4. Overspending on Nonessentials
“While it’s essential to enjoy life, failing to establish a budget and differentiate between needs and wants can lead to excessive spending habits that hinder financial progress and long-term wealth accumulation,” Kovar said.
Middle-class millennials can easily spend too much on luxury items that are out of their price range. You want to ensure that your spending matches your income because you don’t want to live an unrealistic lifestyle that you can’t afford yet.
5. Buying a Home They Can’t Afford
“Many make the mistake of buying the most expensive house they can afford and become house-poor,” Johnson said. “Overextending and buying a large home is a losing strategy because mortgage payments crowd out other investing activities.”
While you may get preapproved for a certain mortgage, it doesn’t mean you want to choose the most expensive option. Buying a home you can’t afford is a costly mistake because you’ll spend most of your income on living expenses. The costs can add up quickly when you factor in mortgage payments, taxes and basic maintenance expenses.
6. Only Investing In Their Primary Residence
“Many people hear stories about an individual buying a house for $50,000 and selling it 30 years later for $1 million,” Johnson said. “That sounds like a fantastic return, but once you consider routine maintenance, property taxes, and other attendant costs, residential real estate has not been a very efficient way to build wealth.”
Only investing in your home is costly because you’re missing out on other assets and opportunities. When you spend most of your income on living expenses, you have less money to allocate toward retirement and other options that may provide greater returns. While you need a place to live, you don’t want your home to be your only investment.
7. Acquiring Debt Without a Plan
“Middle-class millennials often fall into the trap of accumulating high-interest debt, such as credit card debt or personal loans, without a clear plan for repayment,” according to Kovar. “High-interest debt can quickly spiral out of control, resulting in significant interest payments and prolonged financial stress.”
Acquiring debt without a clear strategy for paying it off will lead to financial struggles. With the current interest rates, you could spend far more on interest than you thought you would. This is why it’s critical that you think twice before applying for a loan when buying a car or when adding expenses to your credit card.
8. Not Taking Financial Planning Seriously
“Many middle-class millennials overlook the importance of financial planning and education, assuming that they can figure it out as they go,” Kovar said. “Without a solid understanding of basic financial principles such as budgeting, saving, investing, and debt management, individuals may make costly mistakes that compromise their financial well-being.”
You’ll want to take your financial planning seriously from the very beginning so that your money management improves as your income increases. If you don’t take financial planning seriously, you may not have the money that you need to enjoy yourself in retirement.
9. Not Being Aggressive Enough With Asset Allocation
“Counterintuitively, the biggest mistake many people make in investing is not taking enough risk,” according to Johnson. “Unfortunately, many people are overly conservative with their asset allocation, particularly in their retirement accounts.”

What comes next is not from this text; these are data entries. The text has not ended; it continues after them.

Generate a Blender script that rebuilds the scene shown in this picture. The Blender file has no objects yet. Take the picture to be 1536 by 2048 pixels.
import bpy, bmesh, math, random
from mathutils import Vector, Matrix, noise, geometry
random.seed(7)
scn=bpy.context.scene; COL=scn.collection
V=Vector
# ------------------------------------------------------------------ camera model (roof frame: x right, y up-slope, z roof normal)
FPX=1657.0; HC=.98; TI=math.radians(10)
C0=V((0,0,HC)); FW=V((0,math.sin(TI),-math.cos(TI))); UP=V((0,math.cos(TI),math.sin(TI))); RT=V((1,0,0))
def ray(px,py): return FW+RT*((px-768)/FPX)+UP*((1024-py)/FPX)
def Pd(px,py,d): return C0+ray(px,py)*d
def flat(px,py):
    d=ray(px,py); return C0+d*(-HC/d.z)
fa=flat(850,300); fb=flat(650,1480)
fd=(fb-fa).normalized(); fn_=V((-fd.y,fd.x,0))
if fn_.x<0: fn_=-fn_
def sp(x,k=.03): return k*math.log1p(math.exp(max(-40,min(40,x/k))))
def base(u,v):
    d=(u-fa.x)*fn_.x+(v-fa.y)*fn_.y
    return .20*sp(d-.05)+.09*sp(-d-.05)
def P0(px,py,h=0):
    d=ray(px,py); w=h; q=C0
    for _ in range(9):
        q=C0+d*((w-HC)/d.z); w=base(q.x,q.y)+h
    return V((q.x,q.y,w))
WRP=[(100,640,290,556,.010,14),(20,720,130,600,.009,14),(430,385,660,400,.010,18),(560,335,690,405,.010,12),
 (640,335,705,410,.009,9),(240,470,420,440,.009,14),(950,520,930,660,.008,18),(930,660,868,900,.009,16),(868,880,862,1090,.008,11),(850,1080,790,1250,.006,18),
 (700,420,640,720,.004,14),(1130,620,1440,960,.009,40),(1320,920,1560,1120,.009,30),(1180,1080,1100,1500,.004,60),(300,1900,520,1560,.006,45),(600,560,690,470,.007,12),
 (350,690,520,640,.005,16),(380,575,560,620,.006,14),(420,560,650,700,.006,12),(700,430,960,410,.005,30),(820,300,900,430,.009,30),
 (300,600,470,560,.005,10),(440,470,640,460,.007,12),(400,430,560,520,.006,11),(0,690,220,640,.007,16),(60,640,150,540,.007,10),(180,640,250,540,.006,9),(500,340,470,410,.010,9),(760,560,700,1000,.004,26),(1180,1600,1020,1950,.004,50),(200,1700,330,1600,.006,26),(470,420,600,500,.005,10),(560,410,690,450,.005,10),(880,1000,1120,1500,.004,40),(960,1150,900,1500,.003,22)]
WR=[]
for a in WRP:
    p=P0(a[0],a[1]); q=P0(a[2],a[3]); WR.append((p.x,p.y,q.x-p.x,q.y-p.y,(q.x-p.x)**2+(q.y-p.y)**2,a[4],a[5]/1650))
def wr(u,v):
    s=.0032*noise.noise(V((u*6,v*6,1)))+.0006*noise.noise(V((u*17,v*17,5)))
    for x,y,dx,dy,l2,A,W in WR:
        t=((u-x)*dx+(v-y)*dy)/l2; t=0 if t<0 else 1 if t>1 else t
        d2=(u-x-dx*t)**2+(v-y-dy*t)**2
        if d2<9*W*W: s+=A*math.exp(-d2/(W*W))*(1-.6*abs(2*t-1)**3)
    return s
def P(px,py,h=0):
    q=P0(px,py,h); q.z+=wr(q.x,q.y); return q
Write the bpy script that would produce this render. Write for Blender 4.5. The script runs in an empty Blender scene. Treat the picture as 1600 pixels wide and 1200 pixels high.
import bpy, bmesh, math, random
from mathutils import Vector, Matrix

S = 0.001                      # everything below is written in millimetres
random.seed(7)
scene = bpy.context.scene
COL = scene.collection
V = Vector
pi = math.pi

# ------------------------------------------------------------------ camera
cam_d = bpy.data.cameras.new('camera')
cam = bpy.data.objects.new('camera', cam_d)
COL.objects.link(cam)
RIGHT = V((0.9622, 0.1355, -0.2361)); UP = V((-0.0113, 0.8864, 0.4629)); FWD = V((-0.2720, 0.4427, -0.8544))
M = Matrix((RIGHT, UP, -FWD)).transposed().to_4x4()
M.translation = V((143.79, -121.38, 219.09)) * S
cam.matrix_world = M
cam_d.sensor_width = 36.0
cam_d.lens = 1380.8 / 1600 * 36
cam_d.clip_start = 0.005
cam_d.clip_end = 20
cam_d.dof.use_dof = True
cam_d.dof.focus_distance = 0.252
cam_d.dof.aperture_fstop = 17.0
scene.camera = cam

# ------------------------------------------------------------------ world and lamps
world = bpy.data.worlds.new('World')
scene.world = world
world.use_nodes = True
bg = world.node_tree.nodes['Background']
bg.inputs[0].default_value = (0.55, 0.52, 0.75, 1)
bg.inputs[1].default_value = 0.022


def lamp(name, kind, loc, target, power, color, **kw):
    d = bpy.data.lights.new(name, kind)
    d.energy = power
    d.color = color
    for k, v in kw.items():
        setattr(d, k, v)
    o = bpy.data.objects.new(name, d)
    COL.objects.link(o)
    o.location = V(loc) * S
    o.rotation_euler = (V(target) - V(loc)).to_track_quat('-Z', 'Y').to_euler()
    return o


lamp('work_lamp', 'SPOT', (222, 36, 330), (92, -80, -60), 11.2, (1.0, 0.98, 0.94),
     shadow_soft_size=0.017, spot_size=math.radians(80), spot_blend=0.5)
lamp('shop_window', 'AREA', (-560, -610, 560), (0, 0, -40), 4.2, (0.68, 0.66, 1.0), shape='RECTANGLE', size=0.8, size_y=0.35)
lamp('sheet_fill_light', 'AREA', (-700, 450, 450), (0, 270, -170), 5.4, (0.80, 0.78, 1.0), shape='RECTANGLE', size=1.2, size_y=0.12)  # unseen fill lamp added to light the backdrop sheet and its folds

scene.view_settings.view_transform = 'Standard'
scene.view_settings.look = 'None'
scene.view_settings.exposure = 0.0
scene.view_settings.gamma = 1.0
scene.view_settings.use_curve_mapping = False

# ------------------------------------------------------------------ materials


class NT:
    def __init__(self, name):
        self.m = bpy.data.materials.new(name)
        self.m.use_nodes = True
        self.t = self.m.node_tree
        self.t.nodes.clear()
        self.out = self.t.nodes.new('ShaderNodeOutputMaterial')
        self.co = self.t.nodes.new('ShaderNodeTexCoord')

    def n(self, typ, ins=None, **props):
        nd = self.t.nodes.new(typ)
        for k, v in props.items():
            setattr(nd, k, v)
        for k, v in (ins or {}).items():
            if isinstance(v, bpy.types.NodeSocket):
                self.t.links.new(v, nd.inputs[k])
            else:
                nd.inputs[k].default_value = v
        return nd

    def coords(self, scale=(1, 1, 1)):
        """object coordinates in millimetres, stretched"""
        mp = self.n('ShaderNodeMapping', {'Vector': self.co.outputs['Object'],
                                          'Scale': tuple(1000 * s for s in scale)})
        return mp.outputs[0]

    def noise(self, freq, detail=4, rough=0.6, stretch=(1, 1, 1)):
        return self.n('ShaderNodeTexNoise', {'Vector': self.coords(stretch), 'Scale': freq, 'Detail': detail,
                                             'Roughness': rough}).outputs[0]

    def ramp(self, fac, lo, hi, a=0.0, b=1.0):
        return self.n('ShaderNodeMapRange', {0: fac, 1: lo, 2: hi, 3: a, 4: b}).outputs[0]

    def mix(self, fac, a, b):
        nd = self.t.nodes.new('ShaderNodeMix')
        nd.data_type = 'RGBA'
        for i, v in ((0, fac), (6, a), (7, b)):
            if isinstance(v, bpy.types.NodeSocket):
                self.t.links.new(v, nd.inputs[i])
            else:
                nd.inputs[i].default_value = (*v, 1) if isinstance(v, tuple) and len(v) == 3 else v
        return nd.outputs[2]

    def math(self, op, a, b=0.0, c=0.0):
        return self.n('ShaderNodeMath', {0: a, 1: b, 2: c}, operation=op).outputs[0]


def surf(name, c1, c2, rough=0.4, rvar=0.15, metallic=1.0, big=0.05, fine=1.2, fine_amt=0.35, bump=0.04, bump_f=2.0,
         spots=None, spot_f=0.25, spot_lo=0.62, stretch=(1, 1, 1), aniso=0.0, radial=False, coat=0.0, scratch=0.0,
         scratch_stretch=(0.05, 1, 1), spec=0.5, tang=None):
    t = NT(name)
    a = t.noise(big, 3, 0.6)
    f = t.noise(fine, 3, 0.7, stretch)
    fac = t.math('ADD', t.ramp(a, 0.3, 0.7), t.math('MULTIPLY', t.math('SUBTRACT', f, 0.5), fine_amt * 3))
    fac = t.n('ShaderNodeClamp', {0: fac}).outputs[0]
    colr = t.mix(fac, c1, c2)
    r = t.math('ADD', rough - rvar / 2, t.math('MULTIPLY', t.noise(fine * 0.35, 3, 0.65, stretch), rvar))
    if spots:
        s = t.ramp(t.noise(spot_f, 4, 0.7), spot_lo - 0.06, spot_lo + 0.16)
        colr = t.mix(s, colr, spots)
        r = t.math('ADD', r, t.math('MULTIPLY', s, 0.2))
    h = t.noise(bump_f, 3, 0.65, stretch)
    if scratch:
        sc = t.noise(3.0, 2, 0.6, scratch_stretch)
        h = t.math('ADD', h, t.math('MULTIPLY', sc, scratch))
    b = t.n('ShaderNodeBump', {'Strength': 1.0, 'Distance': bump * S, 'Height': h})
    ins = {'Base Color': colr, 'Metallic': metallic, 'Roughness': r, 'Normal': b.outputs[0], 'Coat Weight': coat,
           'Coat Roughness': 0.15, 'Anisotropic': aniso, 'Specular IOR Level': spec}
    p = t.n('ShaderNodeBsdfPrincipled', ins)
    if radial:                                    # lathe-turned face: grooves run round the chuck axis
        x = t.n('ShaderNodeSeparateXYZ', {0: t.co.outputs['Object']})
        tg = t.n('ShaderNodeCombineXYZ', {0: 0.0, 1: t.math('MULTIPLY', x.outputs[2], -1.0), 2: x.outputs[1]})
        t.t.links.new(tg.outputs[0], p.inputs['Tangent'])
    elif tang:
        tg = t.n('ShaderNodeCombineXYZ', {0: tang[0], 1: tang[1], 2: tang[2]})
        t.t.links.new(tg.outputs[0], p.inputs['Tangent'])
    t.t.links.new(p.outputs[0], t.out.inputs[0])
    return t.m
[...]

It’s important that you work with a financial advisor to ensure that you’re investing your money into assets that will grow over time so that your money isn’t sitting in an account that barely provides any returns.
Johnson shared some insights on investing for middle-class millennials:
“The surest way to build true long-term wealth for retirement is to invest in the stock market. According to data compiled by Duff & Phelps, since 1926 the average annual return on a large capitalization stock index (think S&P 500) is 10.1%. If these historical average returns hold in the future, an investor would double their money in slightly over seven years and have ten times their original investment in 23 years.”
10. Only Focusing On Saving
“Achieving true financial security and wealth is done by saving and investing,” Johnson said. “Too often, people rationalize that they will begin saving when they make more money, only to realize that it is easy to simply let spending increase commensurate with salary.”
It’s also important that people embrace investing and not simply saving. The money you save needs to be invested in assets that will grow over time. You want to ensure that your savings can at least keep up with inflation.
Closing Thoughts
When you first learn about money management, it’s easy to get overwhelmed because there’s so much information, and you may not always know how to proceed. The good news is that these costly financial mistakes can be avoided with a little bit of planning. You don’t want to hurt your financial future because you weren’t looking out for these issues.